Os computadores podem ser mais rápidos (tomara que o sejam mesmo, pois essa é uma das razões pelas quais pagamos por eles o preço que custam), mas o resultado que produzirão será fruto da criação original do seu criador (ou do criador de seu criador, ad infinitum, caso alguém esteja pensando em programar computadores para programar computadores)...

* onde Dt pode ser um infinitésimo de tempo tão pequeno quanto se queira; o fato é que o limite de Dt, quando a arrogância da AI tende a infinito, é ZERO, ou seja, o criador SEMPRE estará, no tempo, à frente da criatura.

9:36 AM  
Blogger Paulo Becker said...

Esse argumento não faz muito sentido, pois se fosse verdade, a Evolução da vida na Terra não teria sido possível ¬_¬'

5:39 PM  
Blogger Paulo Becker said...

This comment has been removed by a blog administrator.

5:41 PM  
Blogger Paulo Becker said...

Nossa, eu escrevi Evolução com "E" maiúsculo sem querer. Parece tão religioso assim... Anyway, o argumento ao qual estava me referindo obviamente é o do comentário acima, e não o do post no blog, para os que estavam na dúvida.

(malditos erros de digitação)

5:43 PM  
Blogger Fabio Camacho said...

muito bom. e quase inteiramente claro pra mim!

quanto ao primeiro comentário, só me parece muito arriscado presumirmos conhecer exatamente a natureza dos nossos processos de planejamento e concepção... ou de qualquer um de nossos processor cognitivos, na verdade.

7:57 PM  
Blogger Paulo Becker said...

So I guess no more postings. EVER. Ok, so long and thanks for all the fish.

3:41 PM  
Blogger gllima said...

Bah!

Muito boa a analogia com Gödel.
Ainda mais agora que sou semi-periro em Gödel graças ao trabalho de lógica.

Mas, será que existe algum procedimento que possa decidir quais as sentenças da gramática Lei e Ordem podem ser provadas ou não?

[hehe]

Referente ao final do post. Abomino a "idéia" que a inteligência é algo "etéreo", e também penso que o pensamento humano não é algo tão trivial a ponto de ser organizado em uma linguagem formal.
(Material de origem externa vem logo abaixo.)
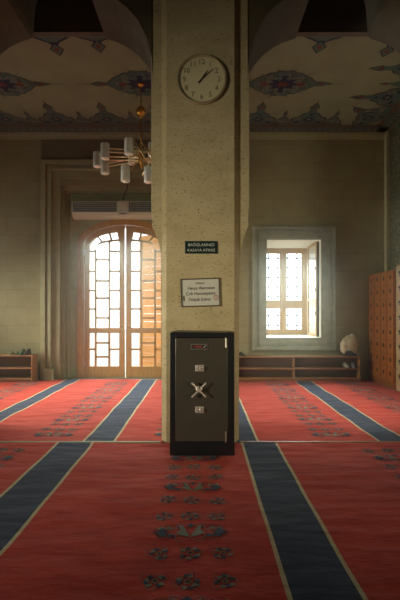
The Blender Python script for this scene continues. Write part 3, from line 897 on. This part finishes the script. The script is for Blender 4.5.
# ------------------------------------------------------------------ wall clock
YP = YA0-.07
def PP(px, py, Y=YP): return ((px-202)*Y/F, 1.53+(314-py)*Y/F)
R0 = .298
cxx, czz = PP(201.6, 78.5, YP-.04)
clock = thing('wall_clock', (cxx, YP, czz), 'round wall clock with cream dial hanging high on the pillar', 'clock')
b = MB()
b.lathe([(0, .001), (R0-.01, .001), (R0, .012), (R0, .034), (R0-.010, .046), (R0-.024, .044), (R0-.032, .030), (R0-.034, .022)], 'clock_rim', (0, 0, 0), 'y', 64)
b.build('rim', clock)
b = MB(); b.lathe([(0, .020), (R0-.02, .020), (R0-.02, .014), (0, .014)], 'clock_dial', (0, 0, 0), 'y', 64)
for k in range(60):
    a = 2*PI*k/60; r1 = R0-.042; r0 = r1-(.014 if k % 5 == 0 else .007); w = .0022 if k % 5 == 0 else .001
    ca, sa = math.cos(a), math.sin(a)
    b.add([(r0*sa-w*ca, -.0206, r0*ca+w*sa), (r0*sa+w*ca, -.0206, r0*ca-w*sa), (r1*sa+w*ca, -.0206, r1*ca-w*sa), (r1*sa-w*ca, -.0206, r1*ca+w*sa)], [(0, 1, 2, 3)], 'ink')
b.build('dial', clock)
for k in range(1, 13):
    a = 2*PI*k/12; r = R0-.092
    nm = text_mesh(str(k), .084, 'numeral_ink', 'numeral', clock, (r*math.sin(a), -.0212, r*math.cos(a)))
def hand(a, l, tail, w, y, name):
    b = MB(); d = (math.sin(a), math.cos(a)); nrm = (d[1], -d[0])
    P = [(-tail, w*.6), (-tail, -w*.6), (0, -w), (l*.85, -w*.55), (l, 0), (l*.85, w*.55), (0, w)]
    b.prism([(t*d[0]+s*nrm[0], t*d[1]+s*nrm[1]) for t, s in P], 'y', -y-.002, -y, 'ink'); b.build(name, clock)
hand(math.radians(34), .135, .055, .0085, .0235, 'hour_hand'); hand(math.radians(48), .195, .06, .0055, .0275, 'minute_hand')
b = MB(); b.lathe([(0, .034), (.010, .034), (.010, .021)], 'ink', (0, 0, 0), 'y', 16); b.build('hub', clock)

# ------------------------------------------------------------------ signs on the pillar
x0, z1 = PP(185, 241, YP-.01); x1, z0 = PP(217.6, 253.6, YP-.01)
sg = thing('sign', ((x0+x1)/2, YP, (z0+z1)/2), 'small dark green sign with two lines of pale capitals above the framed notice', 'sign')
w, h = (x1-x0)/2, (z1-z0)/2
b = MB(); b.box(-w, w, -.012, 0, -h, h, 'dark_green'); b.build('panel', sg, bevel=.002)
text_mesh('BAĞIŞLARINIZI', .046, 'letter_white', 'lettering', sg, (0, -.0135, .027), space=1.0)
text_mesh('KASAYA ATINIZ', .046, 'letter_white', 'lettering', sg, (0, -.0135, -.036), space=1.0)

x0, z1 = PP(180.7, 278.3, YP-.01); x1, z0 = PP(220.3, 306.7, YP-.01)
nt = thing('framed_notice', ((x0+x1)/2, YP, (z0+z1)/2), 'white notice in a thin brown frame hanging slightly tilted above the safe', 'notice')
nt.rotation_euler = (0, -math.radians(1.8), 0)
w, h = (x1-x0)/2, (z1-z0)/2
b = MB(); t = .014
ring(b, -w, w, -h, h, t, -.020, 0, 'brown_frame'); b.build('frame', nt, bevel=.002)
b = MB(); b.box(-w+t, w-t, -.010, -.002, -h+t, h-t, 'paper'); b.build('paper', nt)
for s, sz, zz, xx in (('DİKKAT', .030, .108, 0), ('Hırsız Alarmının', .052, .052, .012), ('Çok Hassasiyetini', .052, -.012, .0), ('Düşük Ediniz', .052, -.082, -.012)):
    text_mesh(s, sz, 'ink', 'lettering', nt, (xx, -.0115, zz), space=.95)
b = MB(); b.box(-w+.030, -w+.044, -.0125, -.010, -.095, -.045, 'ink'); b.ball((-w+.037, -.0115, -.038), .007, 'ink', (1, .2, 1), 8, 6)
b.build('symbol', nt)['label'] = 'small black upright mark'
b = MB()
b.lathe([(.026, .0), (.026, .002), (.032, .002), (.032, 0)], 'emblem_red', (w-.052, -.0100, -.066), 'y', 28)
b.box(w-.057, w-.047, -.0125, -.010, -.086, -.054, 'emblem_red'); b.ball((w-.052, -.0115, -.047), .006, 'emblem_red', (1, .2, 1), 8, 6)
b.build('symbol', nt)['label'] = 'red ring emblem'

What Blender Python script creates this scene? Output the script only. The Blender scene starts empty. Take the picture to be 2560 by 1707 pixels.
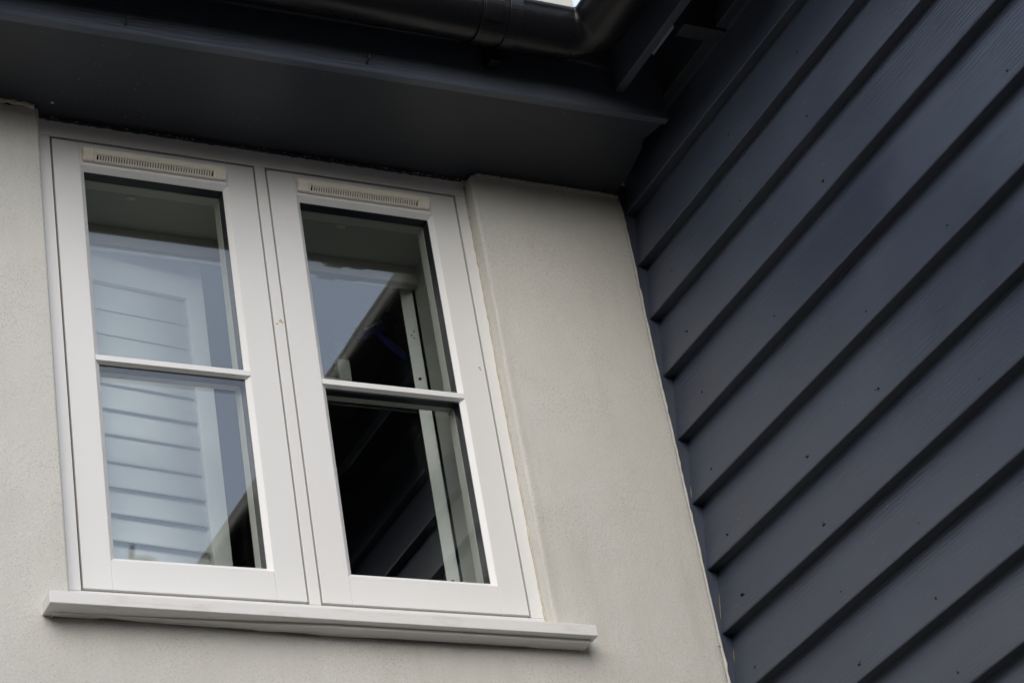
import bpy, bmesh, math, random
from mathutils import Vector, Matrix, noise

SC = bpy.context.scene
COL = SC.collection
rnd = random.Random(7)

# ------------------------------------------------------------------ camera
cam_data = bpy.data.cameras.new("camera")
cam = bpy.data.objects.new("camera", cam_data)
COL.objects.link(cam)
CR = ((0.8928670728293628, -0.42103846038280923, -0.15973417021914532),
      (0.10579691838421333, 0.5409116491993665, -0.8343989452419182),
      (0.4377161206964274, 0.7281079608402143, 0.5275067725096764))
CP = (-1.4708353686456686, -4.545216980164205, -2.4417408105686484)
M3 = Matrix((CR[0], [-v for v in CR[1]], [-v for v in CR[2]])).transposed()
cam.matrix_world = Matrix.Translation(CP) @ M3.to_4x4()
cam_data.sensor_fit = 'HORIZONTAL'
cam_data.sensor_width = 36.0
cam_data.lens = 82.181
cam_data.clip_start = 0.05
cam_data.clip_end = 2000.0
cam_data.dof.use_dof = True
cam_data.dof.focus_distance = 6.0
cam_data.dof.aperture_fstop = 6.3
SC.camera = cam

# ------------------------------------------------------------------ sky, sun, exposure
SUN_EL, SUN_AZ = 34.0, -30.0          # azimuth of the sun from -Y towards -X, degrees
world = bpy.data.worlds.new("World")
SC.world = world
world.use_nodes = True
wn, wl = world.node_tree.nodes, world.node_tree.links
wn.clear()
w_out = wn.new("ShaderNodeOutputWorld")
w_bg = wn.new("ShaderNodeBackground")
w_sky = wn.new("ShaderNodeTexSky")
w_sky.sky_type = 'NISHITA'
w_sky.sun_disc = False
w_sky.sun_elevation = math.radians(SUN_EL)
w_sky.sun_rotation = math.radians(180.0 - SUN_AZ + 0.0)
w_sky.air_density = 1.0
w_sky.dust_density = 2.0
w_sky.ozone_density = 1.0
w_tc = wn.new("ShaderNodeTexCoord")
w_noise = wn.new("ShaderNodeTexNoise")
w_noise.inputs["Scale"].default_value = 2.2
w_noise.inputs["Detail"].default_value = 5.0
w_noise.inputs["Roughness"].default_value = 0.55
w_ramp = wn.new("ShaderNodeValToRGB")
w_ramp.color_ramp.elements[0].position = 0.30
w_ramp.color_ramp.elements[0].color = (0.15, 0.15, 0.15, 1)
w_ramp.color_ramp.elements[1].position = 0.72
w_ramp.color_ramp.elements[1].color = (0.64, 0.64, 0.64, 1)
w_mix = wn.new("ShaderNodeMix")
w_mix.data_type = 'RGBA'
w_mix.inputs[7].default_value = (8.5, 9.1, 10.2, 1)      # thin bright cloud
w_bg.inputs["Strength"].default_value = 0.15
wl.new(w_tc.outputs["Generated"], w_noise.inputs["Vector"])
wl.new(w_noise.outputs["Fac"], w_ramp.inputs["Fac"])
wl.new(w_ramp.outputs["Color"], w_mix.inputs[0])
wl.new(w_sky.outputs["Color"], w_mix.inputs[6])
wl.new(w_mix.outputs[2], w_bg.inputs["Color"])
wl.new(w_bg.outputs["Background"], w_out.inputs["Surface"])

sun_data = bpy.data.lights.new("sun", 'SUN')
sun_data.energy = 1.2
sun_data.angle = math.radians(60.0)
sun_data.color = (1.0, 0.965, 0.91)
sun = bpy.data.objects.new("sun", sun_data)
COL.objects.link(sun)
az, el = math.radians(SUN_AZ), math.radians(SUN_EL)
to_sun = Vector((math.sin(az) * math.cos(el), -math.cos(az) * math.cos(el), math.sin(el)))
sun.rotation_euler = to_sun.to_track_quat('Z', 'Y').to_euler()
sun.location = to_sun * 40

SC.view_settings.view_transform = 'Standard'
SC.view_settings.look = 'None'
SC.view_settings.gamma = 1.0
SC.view_settings.use_curve_mapping = False
SC.view_settings.exposure = 0.44
SC.cycles.max_bounces = 10
SC.cycles.diffuse_bounces = 4
SC.cycles.transparent_max_bounces = 12
SC.cycles.use_denoising = True


# ------------------------------------------------------------------ materials
def mat(name, color, rough=0.5, spec=0.5, metallic=0.0):
    m = bpy.data.materials.new(name)
    m.use_nodes = True
    b = m.node_tree.nodes["Principled BSDF"]
    b.inputs["Base Color"].default_value = (*color, 1)
    b.inputs["Roughness"].default_value = rough
    b.inputs["Specular IOR Level"].default_value = spec
    b.inputs["Metallic"].default_value = metallic
    return m


class NG:
    """short hand for building a node graph on a material"""
    def __init__(s, m):
        s.n, s.l = m.node_tree.nodes, m.node_tree.links
        s.b = s.n["Principled BSDF"]

    def node(s, kind, **kw):
        n = s.n.new(kind)
        for k, v in kw.items():
            setattr(n, k, v)
        return n

    def coords(s, scale=(1, 1, 1), rand=0.0):
        tc = s.node("ShaderNodeTexCoord")
        mp = s.node("ShaderNodeMapping")
        mp.inputs["Scale"].default_value = scale
        if rand:
            oi = s.node("ShaderNodeObjectInfo")
            mul = s.node("ShaderNodeMath", operation='MULTIPLY')
            mul.inputs[1].default_value = rand
            s.l.new(oi.outputs["Random"], mul.inputs[0])
            cmb = s.node("ShaderNodeCombineXYZ")
            for i in range(3):
                s.l.new(mul.outputs[0], cmb.inputs[i])
            s.l.new(cmb.outputs[0], mp.inputs["Location"])
        s.l.new(tc.outputs["Object"], mp.inputs["Vector"])
        return mp.outputs["Vector"]

    def noise(s, vec, scale, detail=4, rough=0.55, dist=0.0):
        t = s.node("ShaderNodeTexNoise")
        t.inputs["Scale"].default_value = scale
        t.inputs["Detail"].default_value = detail
        t.inputs["Roughness"].default_value = rough
        t.inputs["Distortion"].default_value = dist
        s.l.new(vec, t.inputs["Vector"])
        return t.outputs["Fac"]

    def ramp(s, fac, stops):
        r = s.node("ShaderNodeValToRGB")
        while len(r.color_ramp.elements) < len(stops):
            r.color_ramp.elements.new(0.5)
        for e, (p, c) in zip(r.color_ramp.elements, stops):
            e.position = p
            e.color = (*c, 1) if hasattr(c, '__len__') else (c, c, c, 1)
        s.l.new(fac, r.inputs["Fac"])
        return r.outputs["Color"]

    def mix(s, fac, a, b, mode='MIX'):
        m = s.node("ShaderNodeMix", data_type='RGBA', blend_type=mode)
        for sock, v in ((m.inputs[0], fac), (m.inputs[6], a), (m.inputs[7], b)):
            if hasattr(v, 'is_linked'):
                s.l.new(v, sock)
            elif hasattr(v, '__len__'):
                sock.default_value = (*v, 1)
            else:
                sock.default_value = v
        return m.outputs[2]

    def bump(s, height, strength, distance, prev=None):
        b = s.node("ShaderNodeBump")
        b.inputs["Strength"].default_value = strength
        b.inputs["Distance"].default_value = distance
        s.l.new(height, b.inputs["Height"])
        if prev is not None:
            s.l.new(prev, b.inputs["Normal"])
        return b.outputs["Normal"]

    def color(s, c):
        s.l.new(c, s.b.inputs["Base Color"])

    def normal(s, c):
        s.l.new(c, s.b.inputs["Normal"])

    def rough(s, c):
        s.l.new(c, s.b.inputs["Roughness"])


def render_material():
    m = mat("painted_render", (0.5, 0.48, 0.44), 0.9, 0.25)
    g = NG(m)
    v = g.coords()
    big = g.noise(v, 1.6, 5, 0.6)
    fine = g.noise(v, 150, 3, 0.6)
    grit = g.noise(v, 330, 2, 0.5)
    c = g.ramp(big, [(0.30, (0.645, 0.635, 0.585)), (0.72, (0.710, 0.700, 0.650))])
    vor = g.node("ShaderNodeTexVoronoi", feature='F1')
    vor.inputs["Scale"].default_value = 150
    g.l.new(v, vor.inputs["Vector"])
    pits = g.ramp(vor.outputs["Distance"], [(0.10, 1.0), (0.30, 0.0)])
    patch = g.ramp(g.noise(v, 5.0, 4, 0.6), [(0.40, 0.10), (0.66, 1.0)])
    pm = g.mix(1.0, pits, patch, 'MULTIPLY')
    c = g.mix(g.ramp(grit, [(0.30, 0.20), (0.62, 0.0)]), c, (0.22, 0.205, 0.18))
    c = g.mix(g.mix(1.0, pm, (0.6, 0.6, 0.6), 'MULTIPLY'), c, (0.16, 0.15, 0.13))
    runs = g.ramp(g.noise(g.coords((9, 9, 1.1)), 1.4, 5, 0.65), [(0.50, 0.0), (0.78, 0.30)])
    c = g.mix(runs, c, (0.46, 0.43, 0.37))
    blot = g.ramp(g.noise(v, 0.9, 6, 0.7, 0.8), [(0.42, 0.0), (0.70, 0.22)])
    c = g.mix(blot, c, (0.50, 0.475, 0.41))
    crack = g.node("ShaderNodeTexVoronoi", feature='DISTANCE_TO_EDGE')
    crack.inputs["Scale"].default_value = 1.7
    warp = g.node("ShaderNodeVectorMath", operation='ADD')
    nn = g.node("ShaderNodeTexNoise")
    nn.inputs["Scale"].default_value = 6.0
    nn.inputs["Detail"].default_value = 6.0
    g.l.new(v, nn.inputs["Vector"])
    sc_ = g.node("ShaderNodeVectorMath", operation='SCALE')
    sc_.inputs["Scale"].default_value = 0.22
    g.l.new(nn.outputs["Color"], sc_.inputs[0])
    g.l.new(v, warp.inputs[0]); g.l.new(sc_.outputs[0], warp.inputs[1])
    g.l.new(warp.outputs[0], crack.inputs["Vector"])
    line = g.ramp(crack.outputs["Distance"], [(0.0, 1.0), (0.0022, 0.0)])
    where = g.ramp(g.noise(v, 2.3, 2, 0.5), [(0.68, 0.0), (0.76, 0.35)])
    c = g.mix(g.mix(1.0, line, where, 'MULTIPLY'), c, (0.24, 0.22, 0.18))
    g.color(c)
    n1 = g.bump(g.noise(v, 9, 4, 0.5), 0.28, 0.010)
    n2 = g.bump(fine, 0.40, 0.0035, n1)
    n3 = g.bump(grit, 0.45, 0.0022, n2)
    g.normal(n3)
    return m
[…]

Quem sabe daqui uns anos,Luiz Fernando Scheidegger desenvolva alguma forma de "sistematizar" o pensamento humano o/

11:42 PM  
Anonymous Anonymous said...

Colocando mais lenha na reflexão, com opiniões não necessariamente lógicas ou sobre o tema... eheheh

Ao pensar em direito penal, no qual as condutas descritas são, em sua maioria, acreditadas como ilegais: matar, roubar, etc., torna-se bem mais fácil dar contorno e apontar, com as suas devidas ressalvas (legítima defesa, ausência de culpabilidade, etc) as condutas puníveis e criar a tal linguagem.

O mesmo não acontece quando se fala em conflitos de pessoas privadas, muitas vezes nas quais ambas agem de "maneira duvidosa"! Nesse caso, não acredito que possa haver falha ou injustiça, mas apenas um conflito de interesse, pessoas que pensaram diferentes formas de defender o seu próprio umbigo em detrimento das demais (coisa egoísta, perfeitamente cabível ao comportamento humano).

Então, nesses casos, o Direito irá produzir decisões injustas, mas acima de tudo decisões! Pois antes mesmo de dar a justiça, o Direito se propõe a dar estabilidade às relações, segurança, para que determinadas condutas possam existir, permitindo que as pessoas se enquadrem ou não a elas. Além do mais, justiça é juizo de valor, coisa pessoal, tipo gosto e bunda - cada um tem o seu (a sua).

Exemplinho cretino: Cassações com voto secreto: absurdo?! Nem tanto! Pois além de estar constituicionalmente permitida (referindo-me a Constituição Federal), eu arriscaria, até, dizer que a cassação do Luiz Estevão só ocorreu por conta do mesmo processo de voto secreto.

Encurtando o papo: a tal linguagem falharia, assim como as leis falham. Pois não seria (assim como não é) possivel "prever" todas as artimanhas e elocubrações advindas da astúcia humana e ao mesmo tempo fornecer a tal da "segurança juridica" para que se estabeleçam as relações e para que as pessoas possam reclamar seus direito quando se acharem injustiçadas.